ATLANTA (AP) - A lawsuit filed Tuesday said Georgia’s secretary of state violated the law and deprived citizens of their right to vote by canceling a schedule election for a state Supreme Court seat.
The civil rights suit against Secretary of State Brad Raffensperger was filed in federal court in Atlanta by three Georgia voters. It is rooted in Raffensperger’s decision to cancel a scheduled May 19 election for Justice Keith Blackwell’s seat on the state Supreme Court. Blackwell had announced his intention to resign in November and Republican Gov. Brian Kemp said he planned to fill the seat by appointment.
Raffensperger spokesman Walter Jones declined to comment, citing the pending litigation.
The cancellation has already prompted two earlier lawsuits filed in Fulton County Superior Court by would-be candidates for Blackwell’s seat who allege that the cancellation was illegal. A judge ruled that Raffensperger didn’t violate the law and that Kemp could rightfully fill the seat by appointment. Appeals are pending before the state Supreme Court.
Blackwell continues to occupy his seat on the high court and his resignation isn’t effective until Nov. 18, meaning it hasn’t created a vacancy that the governor has the power to fill, the new federal lawsuit says.
“Georgia law does not give the Secretary the authority to deem an occupied seat on the Georgia Supreme Court vacant,” the lawsuit says. “To call an occupied seat vacant is to confound the meaning of both ‘occupied’ and ‘vacant.’”
That means the cancellation of the election violates state law, and a violation of state law that disenfranchises voters is a violation of the Fourteenth Amendment’s due process guarantee, the suit says.
But even if state law allows Raffensperger not to hold an election for Blackwell’s seat, that state law and Raffensperger’s actions under that law violate the U.S. Constitution, the lawsuit says.

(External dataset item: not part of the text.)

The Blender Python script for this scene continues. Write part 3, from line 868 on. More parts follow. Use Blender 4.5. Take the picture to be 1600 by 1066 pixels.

“The United States Constitution does not require that state justices be elected,” the suit says. “Once the State decides that justices are to be elected, however, the State may not invidiously, arbitrarily, or unreasonably disenfranchise voters.”
The lawsuit asks a judge to issue an order directing Raffensperger to take all steps necessary to hold the previously scheduled nonpartisan election for Blackwell’s seat.
Blackwell, 44, had served two years on the Georgia Court of Appeals before then-Gov. Nathan Deal tapped him in 2012 to join the state Supreme Court. Blackwell appeared on a list of potential U.S. Supreme Court nominees that President Donald Trump made public during his 2016 campaign.
Blackwell said in his resignation letter that he had decided a return to private practice would be in the best interest of his family.